Appearing after the convincing Oak were recently de-drummed Eerie from New Hampshire. Without a percussionist to anchor the scene, Eerie existed as a Spinal Tap-like line-up of four guitarists, all of them long-locked and goateed and three of them shirtless, keeping moderately successful time with an unhurried drum machine and each other. It was a minor rock ‘n’ roll nightmare that never quite relented until the set was over. Slow, heavy… next.

Throughout the weekend I spotted several Windhand tees, which made me wonder what I was missing. When the band took their places during the back half of Saturday night, I found out. The Richmond, VA quintet laid down that female-fronted mystical occult shit, all thick and burly. Anybody into that scene would have rolled in it; Windhand have serious game, and they go for the throat with every riff attack.

After two nights of loud basement bar entertainment, I wasn’t sure I had the stamina for another pair of bands, but War Injun rolled in at just the right time. They played the show without their vocalist, which they constantly apologized for but needn’t have done so. While repetition and doom are inseparable bedfellows, War Injun shift musical thoughts every few measures to keep their riffs from going stale. They revved up a two-guitar assault like the frowniest biker gang there ever was, with drummer J.B. Matson pounding the kit like it was an ornery Glen Danzig effigy. Their brand of chunky doom was soul-pleasing and neck-fatiguing.

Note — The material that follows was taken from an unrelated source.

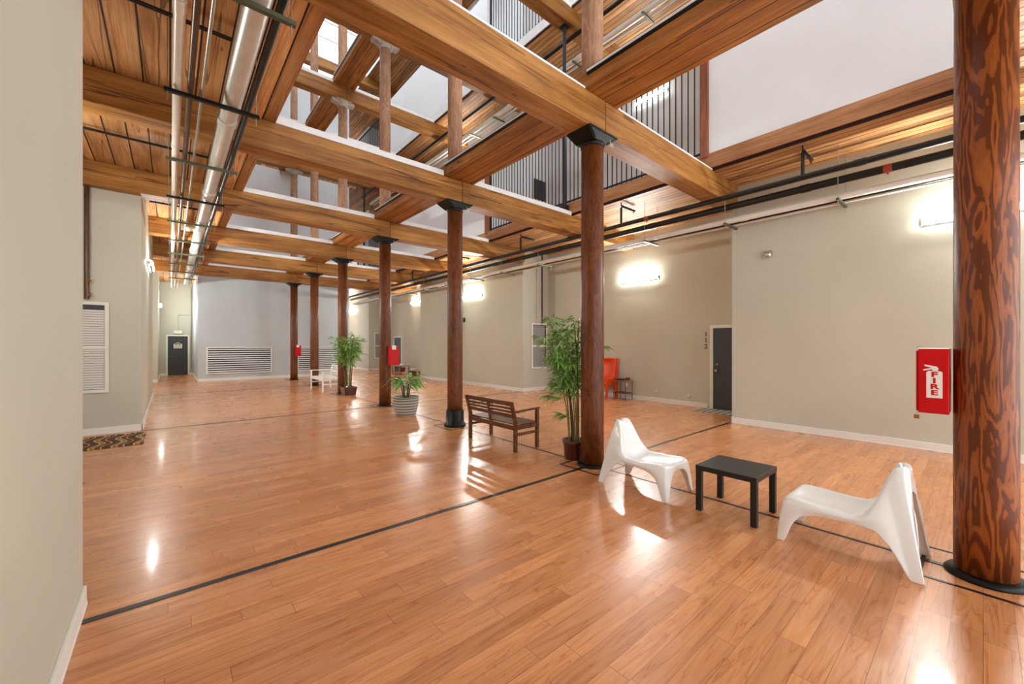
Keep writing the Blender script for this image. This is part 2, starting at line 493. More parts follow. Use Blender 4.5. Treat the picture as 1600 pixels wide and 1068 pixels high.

Last up… fucking Revelation, man. The visual presentation merited attention all on its own: bassist Bert Hall, Jr. wielding an instrument designed to actually look like a real axe, and guitarist/vocalist John Brenner wearing a shirt with a picture of a dude playing guitar on it! As the kids would say: “Woah… Inception!” Revelation wrapped the weekend by blurring all the lines we had walked through a dozen sets; everything is both rock groove and doom crawl, nothing is exclusively one or the other… In fact, maybe this is the lesson we were meant to learn. After decades of genre subdivisions and nitpicky differentiation, the piano man was right all along: it’s still rock and roll to us.